Brief:
Gather every line of the entries that includes the word "picture".

[Items from a data source]
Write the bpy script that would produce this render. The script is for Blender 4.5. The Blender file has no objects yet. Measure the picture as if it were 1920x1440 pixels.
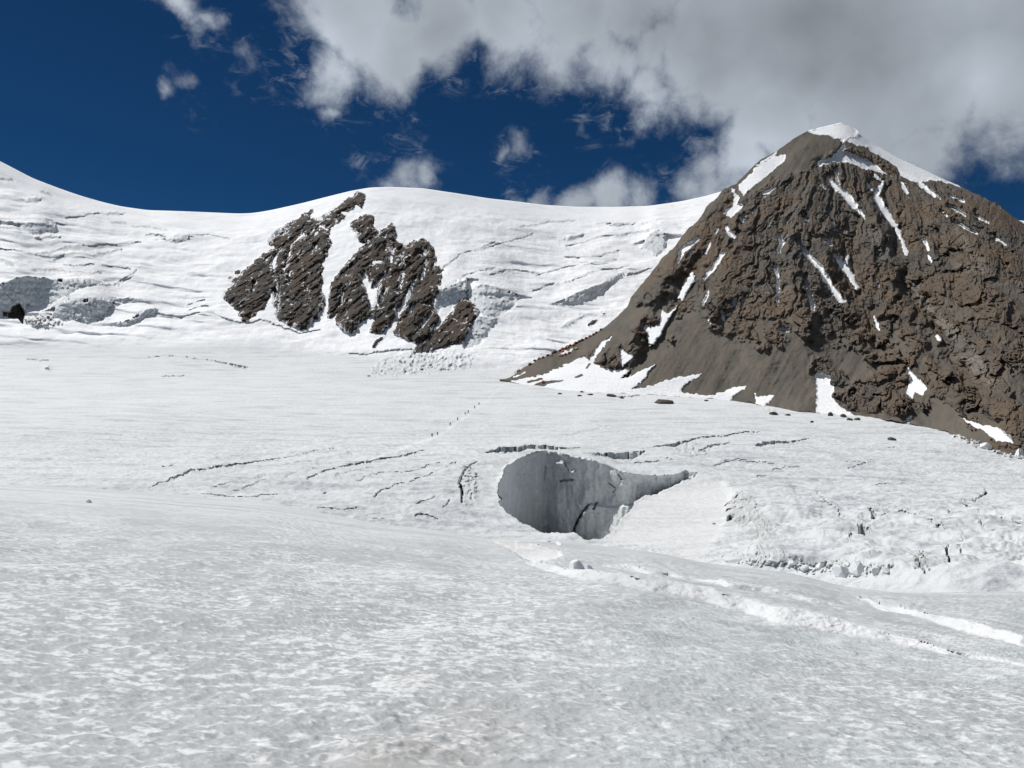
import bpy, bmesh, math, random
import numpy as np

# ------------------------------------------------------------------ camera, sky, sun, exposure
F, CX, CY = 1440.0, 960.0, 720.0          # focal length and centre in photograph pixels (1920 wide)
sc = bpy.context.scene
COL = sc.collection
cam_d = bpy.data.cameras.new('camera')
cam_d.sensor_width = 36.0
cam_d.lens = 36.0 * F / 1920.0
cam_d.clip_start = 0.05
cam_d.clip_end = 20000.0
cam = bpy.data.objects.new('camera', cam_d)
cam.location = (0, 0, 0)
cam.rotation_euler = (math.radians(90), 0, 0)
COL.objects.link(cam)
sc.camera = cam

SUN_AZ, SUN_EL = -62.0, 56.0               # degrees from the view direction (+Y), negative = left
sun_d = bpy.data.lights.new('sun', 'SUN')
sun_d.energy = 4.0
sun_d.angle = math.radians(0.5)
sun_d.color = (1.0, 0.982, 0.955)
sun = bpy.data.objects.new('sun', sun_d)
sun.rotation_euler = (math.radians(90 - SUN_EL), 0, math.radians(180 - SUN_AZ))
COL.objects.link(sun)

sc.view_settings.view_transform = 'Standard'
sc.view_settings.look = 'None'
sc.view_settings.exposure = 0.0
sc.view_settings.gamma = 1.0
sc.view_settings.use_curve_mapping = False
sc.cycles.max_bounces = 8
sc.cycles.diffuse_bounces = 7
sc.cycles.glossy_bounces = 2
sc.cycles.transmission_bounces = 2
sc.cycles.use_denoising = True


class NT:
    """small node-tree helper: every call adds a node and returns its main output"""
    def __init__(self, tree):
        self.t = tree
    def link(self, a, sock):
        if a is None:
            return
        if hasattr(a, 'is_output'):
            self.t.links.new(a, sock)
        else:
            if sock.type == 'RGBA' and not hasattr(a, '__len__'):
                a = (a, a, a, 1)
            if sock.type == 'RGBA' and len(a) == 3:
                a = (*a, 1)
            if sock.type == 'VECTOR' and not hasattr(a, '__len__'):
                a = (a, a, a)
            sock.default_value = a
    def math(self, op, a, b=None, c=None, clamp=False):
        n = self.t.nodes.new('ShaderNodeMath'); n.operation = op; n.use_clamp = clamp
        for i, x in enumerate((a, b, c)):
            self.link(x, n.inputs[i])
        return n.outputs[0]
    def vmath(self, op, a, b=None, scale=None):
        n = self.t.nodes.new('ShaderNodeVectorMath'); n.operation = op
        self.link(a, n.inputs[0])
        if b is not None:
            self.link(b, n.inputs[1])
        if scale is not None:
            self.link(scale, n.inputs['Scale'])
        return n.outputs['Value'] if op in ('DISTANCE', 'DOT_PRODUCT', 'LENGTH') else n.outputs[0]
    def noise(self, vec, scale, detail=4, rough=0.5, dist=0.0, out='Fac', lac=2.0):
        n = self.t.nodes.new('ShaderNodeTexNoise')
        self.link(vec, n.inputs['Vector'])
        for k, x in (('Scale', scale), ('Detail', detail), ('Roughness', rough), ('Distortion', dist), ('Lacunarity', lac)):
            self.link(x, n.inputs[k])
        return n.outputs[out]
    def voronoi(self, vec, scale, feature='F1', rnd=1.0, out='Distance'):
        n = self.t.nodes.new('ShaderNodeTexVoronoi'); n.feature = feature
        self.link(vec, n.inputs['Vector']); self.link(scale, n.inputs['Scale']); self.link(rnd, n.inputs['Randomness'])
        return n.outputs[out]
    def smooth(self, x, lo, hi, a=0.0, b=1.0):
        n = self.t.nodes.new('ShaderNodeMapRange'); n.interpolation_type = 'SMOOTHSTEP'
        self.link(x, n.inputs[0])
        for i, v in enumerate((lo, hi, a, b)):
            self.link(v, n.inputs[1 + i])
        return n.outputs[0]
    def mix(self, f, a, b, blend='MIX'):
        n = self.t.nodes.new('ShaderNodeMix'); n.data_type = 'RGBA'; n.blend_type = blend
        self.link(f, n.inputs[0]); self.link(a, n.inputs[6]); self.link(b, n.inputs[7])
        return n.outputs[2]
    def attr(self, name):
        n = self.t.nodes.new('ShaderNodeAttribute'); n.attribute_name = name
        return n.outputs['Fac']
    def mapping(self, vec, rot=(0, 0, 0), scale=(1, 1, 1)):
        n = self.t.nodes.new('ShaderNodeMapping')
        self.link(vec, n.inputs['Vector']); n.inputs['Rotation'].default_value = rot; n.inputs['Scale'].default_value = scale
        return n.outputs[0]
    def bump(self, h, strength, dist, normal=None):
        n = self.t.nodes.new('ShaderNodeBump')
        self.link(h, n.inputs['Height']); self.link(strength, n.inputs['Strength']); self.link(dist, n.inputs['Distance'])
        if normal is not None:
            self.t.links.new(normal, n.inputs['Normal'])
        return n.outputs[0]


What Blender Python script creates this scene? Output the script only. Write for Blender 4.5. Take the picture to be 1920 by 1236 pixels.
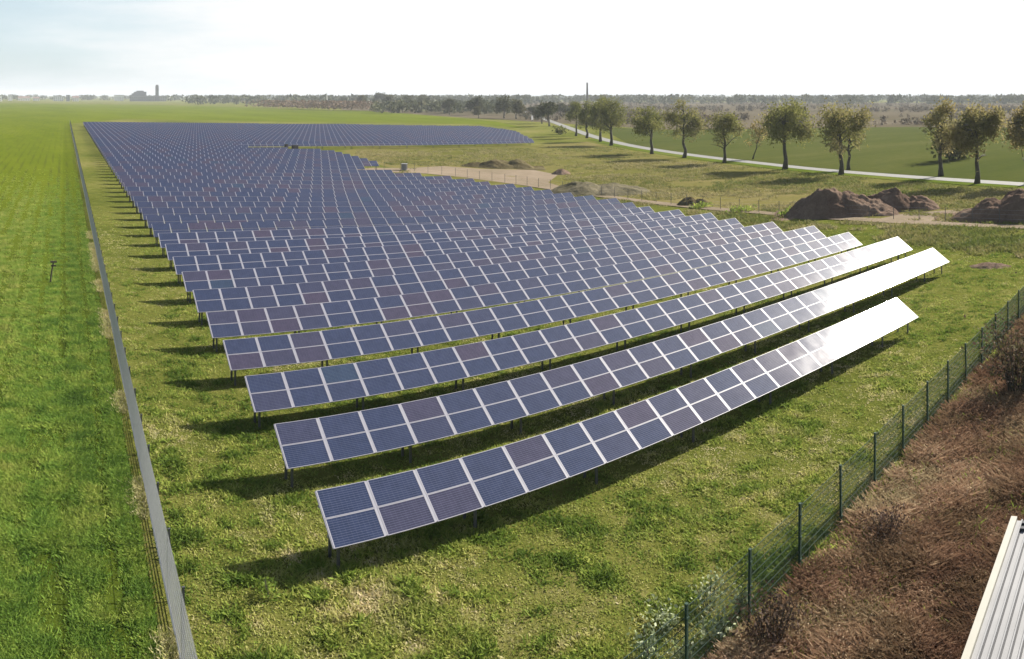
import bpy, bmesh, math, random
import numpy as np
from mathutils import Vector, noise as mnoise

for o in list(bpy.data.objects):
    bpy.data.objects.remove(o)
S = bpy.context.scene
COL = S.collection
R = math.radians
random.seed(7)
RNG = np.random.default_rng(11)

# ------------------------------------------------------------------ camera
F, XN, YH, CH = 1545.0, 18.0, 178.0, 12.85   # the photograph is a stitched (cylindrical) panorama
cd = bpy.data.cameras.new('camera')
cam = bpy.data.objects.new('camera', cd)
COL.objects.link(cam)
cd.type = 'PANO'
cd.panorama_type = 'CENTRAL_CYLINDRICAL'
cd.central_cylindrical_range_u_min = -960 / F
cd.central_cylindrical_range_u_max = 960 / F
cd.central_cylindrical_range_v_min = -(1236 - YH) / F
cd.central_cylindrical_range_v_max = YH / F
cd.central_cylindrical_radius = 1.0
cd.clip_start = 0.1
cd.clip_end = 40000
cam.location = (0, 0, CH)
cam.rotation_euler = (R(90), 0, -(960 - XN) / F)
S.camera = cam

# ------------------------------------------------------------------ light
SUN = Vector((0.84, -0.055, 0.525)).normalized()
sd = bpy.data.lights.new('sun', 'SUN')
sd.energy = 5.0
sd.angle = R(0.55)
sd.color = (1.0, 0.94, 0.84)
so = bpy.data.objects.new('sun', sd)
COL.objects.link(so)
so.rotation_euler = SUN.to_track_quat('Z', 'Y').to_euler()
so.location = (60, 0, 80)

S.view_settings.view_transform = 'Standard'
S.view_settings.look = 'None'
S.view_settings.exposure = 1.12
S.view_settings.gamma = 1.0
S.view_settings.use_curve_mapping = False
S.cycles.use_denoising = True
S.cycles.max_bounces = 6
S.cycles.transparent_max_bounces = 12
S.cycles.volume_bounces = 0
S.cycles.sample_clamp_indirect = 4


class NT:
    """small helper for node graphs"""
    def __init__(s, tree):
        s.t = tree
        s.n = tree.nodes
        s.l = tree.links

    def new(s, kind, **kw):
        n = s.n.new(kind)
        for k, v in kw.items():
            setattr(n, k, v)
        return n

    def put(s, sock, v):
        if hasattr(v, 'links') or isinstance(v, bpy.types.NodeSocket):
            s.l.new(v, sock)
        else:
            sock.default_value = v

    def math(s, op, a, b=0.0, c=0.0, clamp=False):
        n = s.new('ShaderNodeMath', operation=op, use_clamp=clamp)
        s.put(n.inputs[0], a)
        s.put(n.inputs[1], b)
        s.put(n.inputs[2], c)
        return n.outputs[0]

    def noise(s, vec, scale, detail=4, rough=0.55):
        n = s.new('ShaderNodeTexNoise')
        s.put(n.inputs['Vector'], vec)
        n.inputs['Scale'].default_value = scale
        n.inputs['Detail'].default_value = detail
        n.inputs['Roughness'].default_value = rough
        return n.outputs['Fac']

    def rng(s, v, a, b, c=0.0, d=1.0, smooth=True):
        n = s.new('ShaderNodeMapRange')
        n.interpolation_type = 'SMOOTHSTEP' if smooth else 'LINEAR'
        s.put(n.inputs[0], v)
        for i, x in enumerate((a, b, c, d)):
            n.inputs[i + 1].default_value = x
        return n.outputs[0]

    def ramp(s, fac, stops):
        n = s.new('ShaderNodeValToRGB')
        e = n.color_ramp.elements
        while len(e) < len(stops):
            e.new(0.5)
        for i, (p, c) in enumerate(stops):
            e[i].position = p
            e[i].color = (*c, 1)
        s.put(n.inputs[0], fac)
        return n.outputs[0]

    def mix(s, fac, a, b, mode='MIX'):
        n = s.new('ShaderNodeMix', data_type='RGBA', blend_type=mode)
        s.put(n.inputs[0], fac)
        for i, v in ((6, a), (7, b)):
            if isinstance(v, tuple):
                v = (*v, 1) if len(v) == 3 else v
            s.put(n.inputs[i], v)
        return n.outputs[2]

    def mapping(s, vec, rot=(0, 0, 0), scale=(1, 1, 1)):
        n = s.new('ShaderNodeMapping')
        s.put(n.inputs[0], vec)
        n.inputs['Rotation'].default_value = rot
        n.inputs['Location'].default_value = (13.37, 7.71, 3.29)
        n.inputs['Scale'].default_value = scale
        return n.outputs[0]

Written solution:
Write the bpy script that would produce this render. The script is for Blender 4.5. The Blender file has no objects yet. Measure the picture as if it were 1920x1440 pixels.
What Blender Python script creates this scene? Output the script only. Write for Blender 4.5. Take the picture to be 1920 by 1236 pixels.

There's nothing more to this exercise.